D’entrée, Cherry Lips plonge l’auditeur dans une espèce de tourbillon, une transe rock à laquelle il est impossible de résister. Les guitares vrombissent, les fûts résonnent comme des tambours vaudou et Windett nous emmène au bout du delirium tremens en bégayant - un peu comme Roger Daltrey dans « My ge...ge...generation » - et en hurlant des mots pas très catholiques. Oui, probablement du cul. En guise de clôture, un riff diabolique accompagné d’un saxo strident nous achèvent définitivement. Juste un court répit histoire de reprendre ses esprits avant Kink, qui enchaîne au triple galop d’une charge de brigade légère. Ici, comme dans la plupart de ses morceaux, le groupe use (et parfois abuse) avec force talent du « je chante la la la en harmonie avec les notes que je joue », une façon intelligente de nous fourrer dans le crâne d’excellents refrains, sans avoir à leur trouver des paroles indigestes. Tout groupe débutant doit le savoir : chanter « la la la » (ou « ta da da », ou « na na na », à vous de trouver le vôtre) ça marche toujours. Même ce crétin pré-pubère de Raphaël sait le faire. Bref, Kink déménage et ça ne prendra pas un quart de seconde à votre cerveau pour retenir le refrain et le chanter en chœur avec vos potes une fois tout le monde bourré. Puis vient le tour du redoutable single Dart For My Sweetheart, sympathique déclaration d’amour d’un psychopathe à sa douce, racontée sous la forme d’un décompte morbide : « One is a gun with a dart for my sweetheart », décompte qui finit dans le sang parce que madame n’accepte pas les avances du narrateur : « twelve I’ll take you like only I can ». La chanson évolue sur un tempo plus lent que les précédentes, adoucie paradoxalement (en comparaison avec les paroles) par un chorus plutôt mélancolique chanté par des femmes.

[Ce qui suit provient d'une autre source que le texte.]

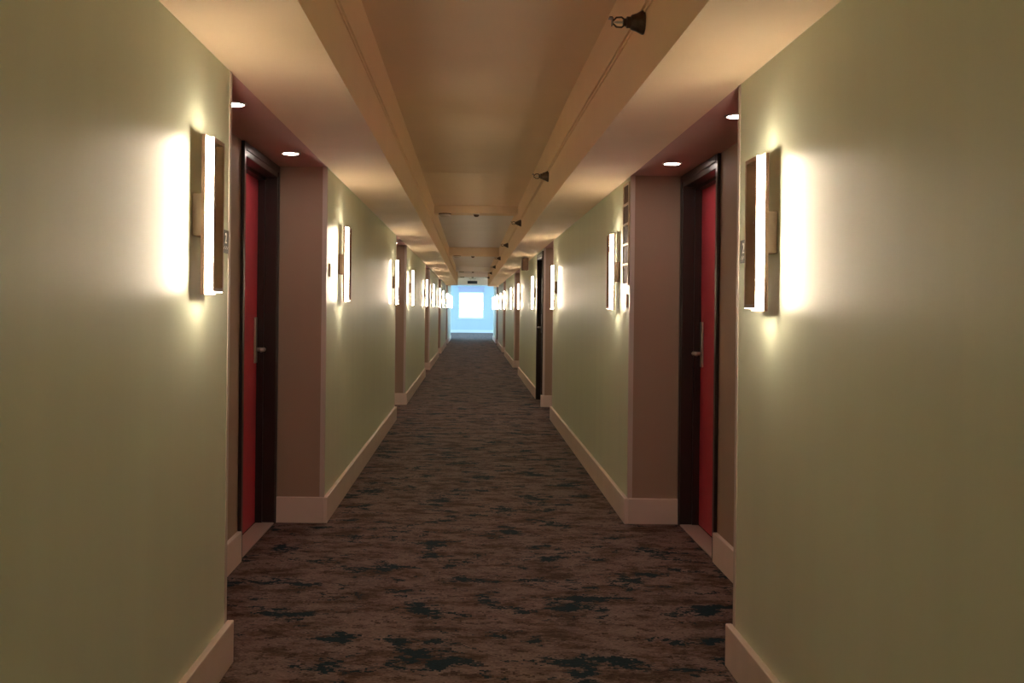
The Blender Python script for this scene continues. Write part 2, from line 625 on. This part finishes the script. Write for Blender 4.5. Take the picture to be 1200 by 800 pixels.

Après quoi Got To Get (Your Eyes) repart sur un rythme plus soutenu mais un brin fouillis tandis que Dead Funny renoue avec l’efficacité mélodique et la furie des trois premiers morceaux. S’ensuivent un dispensable Modern Lovers et un charmant Cuckoo, petite ritournelle obsédante et bien ficelée qui ne mange pas de pain ; par endroits, elle me fait même penser à Heaven des Stones, le seul truc potable enregistré sur Tattoo You, l’album de Start Me Up. De son côté, Jab Jab nous remet sur les rails de la locomotive à vapeur conduite par Arp Cleveland et utilise de nouveau les refrains à onomatopées avec le succès qu’on connaît. Les deux morceaux suivants, How I Sang Dang et Rituals, marquent une baisse de régime avant que l’album ne s’évanouisse joliment dans une version ballade folk du single.

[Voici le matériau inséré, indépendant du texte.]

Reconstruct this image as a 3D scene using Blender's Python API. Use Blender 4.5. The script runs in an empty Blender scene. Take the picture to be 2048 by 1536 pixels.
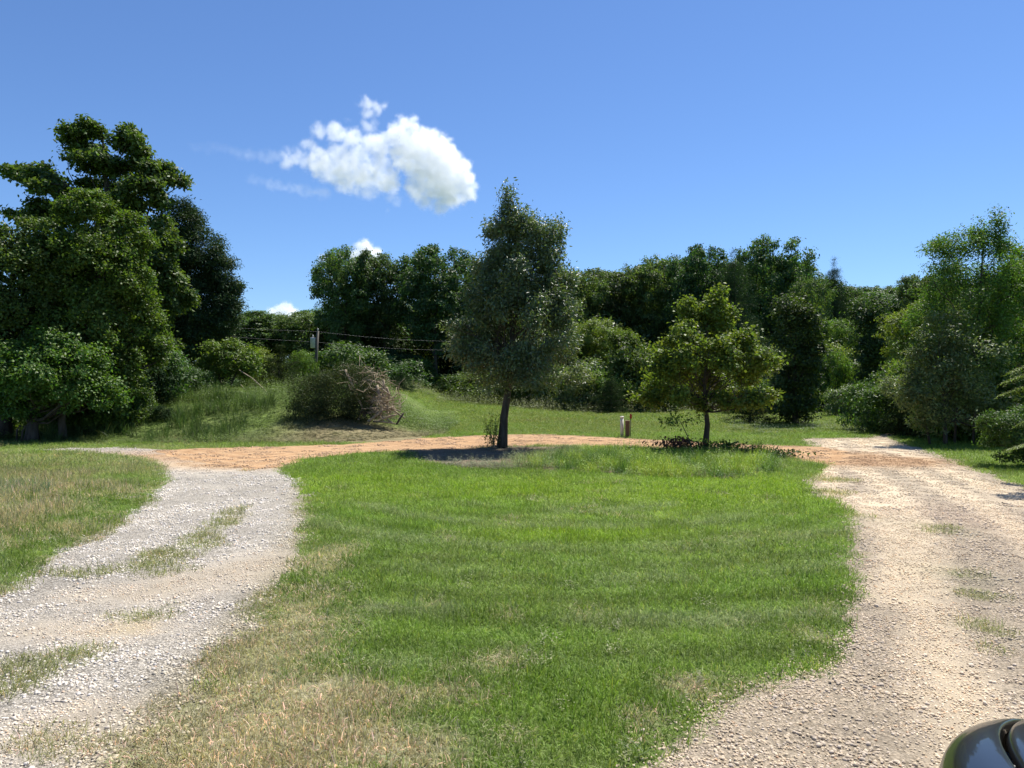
import bpy, math, random
import numpy as np
from mathutils import Vector
from mathutils.geometry import delaunay_2d_cdt

# ------------------------------------------------------------------ camera, sky, sun, exposure
S = bpy.context.scene
COL = S.collection
F, CXP, CYP, H = 1450.0, 1024.0, 768.0, 1.9        # focal length (px of the 2048 photo), centre, eye height
cam = bpy.data.objects.new('camera', bpy.data.cameras.new('camera')); COL.objects.link(cam)
cam.location = (0, 0, H); cam.rotation_euler = (math.radians(90), 0, 0)
cam.data.sensor_width = 36; cam.data.lens = 36 * F / 2048
cam.data.clip_start = 0.05; cam.data.clip_end = 9000
S.camera = cam
SUN_EL, SUN_AZ = 61.0, 38.0                         # degrees; azimuth clockwise from +Y (straight ahead)
w = bpy.data.worlds.new('World'); S.world = w; w.use_nodes = True
nt = w.node_tree; nt.nodes.clear()
sky = nt.nodes.new('ShaderNodeTexSky'); sky.sky_type = 'NISHITA'; sky.sun_disc = False
sky.sun_elevation = math.radians(SUN_EL); sky.sun_rotation = math.radians(SUN_AZ)
sky.altitude = 200; sky.air_density = 1.0; sky.dust_density = 0.1; sky.ozone_density = 3.2
bg = nt.nodes.new('ShaderNodeBackground'); bg.inputs['Strength'].default_value = 0.073
out = nt.nodes.new('ShaderNodeOutputWorld')
tn = nt.nodes.new('ShaderNodeMix'); tn.data_type = 'RGBA'; tn.blend_type = 'MULTIPLY'; tn.inputs[0].default_value = 1; tn.inputs[7].default_value = (.71, .88, 1.12, 1)
nt.links.new(sky.outputs[0], tn.inputs[6]); nt.links.new(tn.outputs[2], bg.inputs[0]); nt.links.new(bg.outputs[0], out.inputs[0])
sl = bpy.data.lights.new('sun', 'SUN'); sl.energy = 4.6; sl.angle = math.radians(0.53); sl.color = (1.0, 0.955, 0.88)
sun = bpy.data.objects.new('sun', sl); COL.objects.link(sun)
el, az = math.radians(SUN_EL), math.radians(SUN_AZ)
SD = Vector((math.sin(az) * math.cos(el), math.cos(az) * math.cos(el), math.sin(el)))
sun.rotation_euler = SD.to_track_quat('Z', 'Y').to_euler(); sun.location = SD * 60
S.view_settings.view_transform = 'Standard'; S.view_settings.look = 'None'
S.view_settings.exposure = 0.85; S.view_settings.gamma = 1; S.view_settings.use_curve_mapping = False
S.render.engine = 'CYCLES'
cy = S.cycles
cy.max_bounces = 14; cy.diffuse_bounces = 3; cy.glossy_bounces = 3; cy.transmission_bounces = 4
cy.volume_bounces = 14; cy.transparent_max_bounces = 8; cy.use_denoising = True; cy.denoiser = 'OPENIMAGEDENOISE'; cy.denoising_input_passes = 'RGB_ALBEDO_NORMAL'; cy.denoising_prefilter = 'ACCURATE'
cy.caustics_reflective = False; cy.caustics_refractive = False
cy.volume_step_rate = 1.0; cy.volume_max_steps = 256; cy.sample_clamp_indirect = 6

# ------------------------------------------------------------------ helpers
RNG = np.random.default_rng(7)
def ss(a, b, x):
    t = np.clip((np.asarray(x, float) - a) / (b - a), 0, 1); return t * t * (3 - 2 * t)
def _h(ix, iy, s):
    n = (ix.astype(np.int64) * 374761393 + iy.astype(np.int64) * 668265263 + s * 1274126177) & 0xffffffff
    n = ((n ^ (n >> 13)) * 1274126177) & 0xffffffff
    return ((n ^ (n >> 16)) & 0xffff) / 65535.0
def vn(x, y, sc=1.0, seed=0):
    x = np.asarray(x, float) / sc; y = np.asarray(y, float) / sc
    ix, iy = np.floor(x), np.floor(y); fx, fy = x - ix, y - iy
    fx = fx * fx * (3 - 2 * fx); fy = fy * fy * (3 - 2 * fy)
    a, b, c, d = _h(ix, iy, seed), _h(ix + 1, iy, seed), _h(ix, iy + 1, seed), _h(ix + 1, iy + 1, seed)
    return (a * (1 - fx) + b * fx) * (1 - fy) + (c * (1 - fx) + d * fx) * fy
def fbm(x, y, sc=1.0, seed=0, o=4):
    r, a, t = 0, 1, 0
    for i in range(o):
        r = r + a * vn(x, y, sc, seed + i * 17); t += a; a *= .5; sc *= .5
    return r / t
def gp(px, py):
    """where the flat loop's ground lies for a spot measured in the photograph"""
    Y = H * F / (py - CYP); return ((px - CXP) * Y / F, Y)
def X_(px, Y): return (px - CXP) * Y / F
def Z_(py, Y): return H - (py - CYP) * Y / F

def height(x, y):
    x = np.asarray(x, float); y = np.asarray(y, float)
    bank = 1.45 * ss(23.7, 33.0, y + 1.2 * (fbm(x, y, 3, 5) - .5)) * ss(-3.0, -6.8, x) * ss(-18.5, -14.5, x + .15 * (y - 26))
    bank = bank * (0.9 + .22 * fbm(x, y, 2.2, 11))
    fieldz = (0.85 * ss(6, -8, x)) * ss(27.5, 48, y)
    z = np.maximum(bank, fieldz)
    z = z + 2.3 * ss(50, 95, y) + 7.0 * ss(60, 150, y) * ss(8, 55, x) + 6 * ss(95, 260, y)
    z = z + .12 * (fbm(x, y, 5, 21) - .5) * ss(28, 34, y)
    return z

def mesh(name, v, f, mat=None, smooth=False, cols=None, attrs=None):
    me = bpy.data.meshes.new(name)
    v = np.asarray(v, np.float32); f = np.asarray(f, np.int32)
    me.vertices.add(len(v)); me.vertices.foreach_set('co', v.ravel())
    k = f.shape[1]
    me.loops.add(f.size); me.loops.foreach_set('vertex_index', f.ravel())
    me.polygons.add(len(f)); me.polygons.foreach_set('loop_start', np.arange(0, f.size, k, dtype=np.int32))
    me.update(calc_edges=True)
    if smooth: me.polygons.foreach_set('use_smooth', np.ones(len(f), bool))
    if cols is not None:
        a = me.attributes.new('tint', 'FLOAT_COLOR', 'POINT')
        c = np.ones((len(v), 4), np.float32); c[:, :3] = cols; a.data.foreach_set('color', c.ravel())
    for k2, arr in (attrs or {}).items():
        a = me.attributes.new(k2, 'FLOAT', 'POINT'); a.data.foreach_set('value', np.asarray(arr, np.float32))
    if mat: me.materials.append(mat)
    return me
def tag(o, label=None, cat=None, group=None, kind=None):
    if label: o['label'] = label
    if cat: o['category'] = cat
    if group: o['group'] = group
    if kind: o['kind'] = kind
    return o
def obj(name, me, parent=None, loc=(0, 0, 0), link=True):
    o = bpy.data.objects.new(name, me)
    if link: COL.objects.link(o)
    o.location = loc
    if parent: o.parent = parent
    return o
def empty(name, loc=(0, 0, 0), rz=0):
    o = bpy.data.objects.new(name, None); COL.objects.link(o); o.location = loc; o.rotation_euler = (0, 0, rz)
    o.empty_display_size = .2
    return o

class MB:
    """collects tubes, boxes, lathes into one mesh"""
    def __init__(s): s.v = []; s.f = []; s.n = 0
    def add(s, v, f):
        v = np.asarray(v, float); s.v.append(v)
        for q in f: s.f.append([i + s.n for i in q])
        s.n += len(v)
    def tube(s, pts, rad, n=7, cap=True):
        pts = np.asarray(pts, float); rad = np.broadcast_to(np.asarray(rad, float), (len(pts),))
        t = np.gradient(pts, axis=0); t /= np.linalg.norm(t, axis=1)[:, None] + 1e-9
        ref = np.array([1., 0, 0]) if abs(t[0][0]) < .8 else np.array([0., 1, 0])
        a = np.cross(t, ref); a /= np.linalg.norm(a, axis=1)[:, None] + 1e-9
        b = np.cross(t, a); th = np.linspace(0, 2 * np.pi, n, endpoint=False)
        ring = (a[:, None] * np.cos(th)[None, :, None] + b[:, None] * np.sin(th)[None, :, None]) * rad[:, None, None] + pts[:, None]
        v = ring.reshape(-1, 3); f = []
        for i in range(len(pts) - 1):
            for j in range(n):
                k = (j + 1) % n
                f.append([i * n + j, i * n + k, (i + 1) * n + k, (i + 1) * n + j])
        if cap:
            f.append(list(range(n))[::-1]); f.append([(len(pts) - 1) * n + j for j in range(n)])
        s.add(v, f)
    def box(s, c, h, rz=0):
        v = np.array([[x, y, z] for x in (-1, 1) for y in (-1, 1) for z in (-1, 1)], float) * np.array(h)
        ca, sa = math.cos(rz), math.sin(rz)
        v = np.stack([v[:, 0] * ca - v[:, 1] * sa, v[:, 0] * sa + v[:, 1] * ca, v[:, 2]], 1) + np.array(c)
        s.add(v, [[0, 1, 3, 2], [4, 6, 7, 5], [0, 4, 5, 1], [2, 3, 7, 6], [0, 2, 6, 4], [1, 5, 7, 3]])
    def build(s, name, mat, parent=None, smooth=True, loc=(0, 0, 0), link=True):
        me = bpy.data.meshes.new(name); me.from_pydata(np.concatenate(s.v).tolist(), [], s.f)
        if mat: me.materials.append(mat)
        if smooth: me.polygons.foreach_set('use_smooth', np.ones(len(me.polygons), bool))
        me.update()
        return obj(name, me, parent, loc, link)

# ------------------------------------------------------------------ materials
def newmat(name):
    m = bpy.data.materials.new(name); m.use_nodes = True; t = m.node_tree; t.nodes.clear()
    o = t.nodes.new('ShaderNodeOutputMaterial'); return m, t, o
def N(t, typ, **kw):
    n = t.nodes.new(typ)
    for k, v in kw.items():
        if k in n.inputs: n.inputs[k].default_value = v
        else: setattr(n, k, v)
    return n
def mixc(t, fac, a, b, mode='MIX'):
    n = t.nodes.new('ShaderNodeMix'); n.data_type = 'RGBA'; n.blend_type = mode
    for k, v in ((0, fac), (6, a), (7, b)):
        if isinstance(v, bpy.types.NodeSocket): t.links.new(v, n.inputs[k])
        elif k == 0: n.inputs[0].default_value = v
        else: n.inputs[k].default_value = (*v, 1)
    return n.outputs[2]
def math_(t, op, a, b=0.0, c=0.0):
    n = t.nodes.new('ShaderNodeMath'); n.operation = op
    for i, v in enumerate((a, b, c)):
        if isinstance(v, bpy.types.NodeSocket): t.links.new(v, n.inputs[i])
        else: n.inputs[i].default_value = v
    return n.outputs[0]
def ramp(t, fac, stops):
    n = t.nodes.new('ShaderNodeValToRGB'); e = n.color_ramp.elements
    while len(e) < len(stops): e.new(.5)
    for k, (p, c) in enumerate(stops): e[k].position = p; e[k].color = (*c, 1) if len(c) == 3 else c
    t.links.new(fac, n.inputs[0]); return n.outputs[0]
def wpos(t): return t.nodes.new('ShaderNodeNewGeometry').outputs['Position']
def noise(t, vec, scale, detail=3, rough=.55):
    n = N(t, 'ShaderNodeTexNoise', Scale=scale, Detail=detail, Roughness=rough)
    if vec: t.links.new(vec, n.inputs['Vector'])
    return n.outputs['Fac']

def leaf_mat(name, col, trans=.38, gloss=.10, rough=.38, src='GEOMETRY', tcol=None, huevar=.25):
    m, t, o = newmat(name)
    at = N(t, 'ShaderNodeAttribute', attribute_name='tint', attribute_type=src)
    if src == 'GEOMETRY':
        base = mixc(t, 1.0, col, at.outputs['Color'], 'MULTIPLY')
        oi = t.nodes.new('ShaderNodeObjectInfo')
        hs = N(t, 'ShaderNodeHueSaturation')
        t.links.new(math_(t, 'MULTIPLY_ADD', oi.outputs['Random'], .05 * huevar * 4, .5 - .025 * huevar * 4), hs.inputs['Hue'])
        t.links.new(math_(t, 'MULTIPLY_ADD', oi.outputs['Random'], -.5 * huevar, 1 + .25 * huevar), hs.inputs['Value'])
        t.links.new(base, hs.inputs['Color']); base = hs.outputs[0]
    else:
        g = N(t, 'ShaderNodeAttribute', attribute_name='tint', attribute_type='GEOMETRY')
        base = mixc(t, 1.0, at.outputs['Color'], g.outputs['Color'], 'MULTIPLY')
    d = N(t, 'ShaderNodeBsdfDiffuse'); t.links.new(base, d.inputs[0])
    tr = N(t, 'ShaderNodeBsdfTranslucent')
    t.links.new(mixc(t, 1.0, base, tcol or (1.35, 1.45, .55), 'MULTIPLY'), tr.inputs[0])
    mx = N(t, 'ShaderNodeMixShader', Fac=trans) if False else t.nodes.new('ShaderNodeMixShader')
    mx.inputs[0].default_value = trans
    t.links.new(d.outputs[0], mx.inputs[1]); t.links.new(tr.outputs[0], mx.inputs[2])
    gl = t.nodes.new('ShaderNodeBsdfGlossy'); gl.inputs['Roughness'].default_value = rough + .12
    gl.inputs['Color'].default_value = (1, 1, 1, 1)
    lw = N(t, 'ShaderNodeLayerWeight', Blend=.25)
    fac = math_(t, 'MULTIPLY_ADD', lw.outputs['Facing'], gloss * .5, gloss * .12)
    m2 = t.nodes.new('ShaderNodeMixShader'); t.links.new(fac, m2.inputs[0])
    t.links.new(mx.outputs[0], m2.inputs[1]); t.links.new(gl.outputs[0], m2.inputs[2])
    t.links.new(m2.outputs[0], o.inputs[0]); return m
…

En résumé, Derdang Derdang se doit de trôner dans toute discothèque de rockeur qui se respecte. Autant d’énergie et d’intensité dans un si petit groupe, voilà qui se chérit avec l’amour de la rareté ! Il existe d’ailleurs une réelle jouissance à aimer ce que personne - ou presque - ne connaît, alors profitons-en avant que les trompettes de la renommée ne dérobent un jour ce trio à notre regard éclairé. Car nul doute que les Archie Bronson Outfit devraient faire parler davantage d’eux, surtout à l’heure où d’aucuns évoquent avec entêtement le « retour du rock » (dixit les Inrocks... ha bon, il était parti ?), sorte de discours convenu et bien-pensant actuel de la presse spécialisée, certes alimenté par le foisonnement de jeunes groupes, mais qui n’empêche pas Rock‘n’Folk de fêter son quarantenaire avec les Who en couverture, avant d’enchaîner le mois suivant sur « les années Oasis » ; chouette, on en salive. Prochain numéro, « U2, groupe de légende » ? Décidément, Internet aura toujours une longueur d’avance.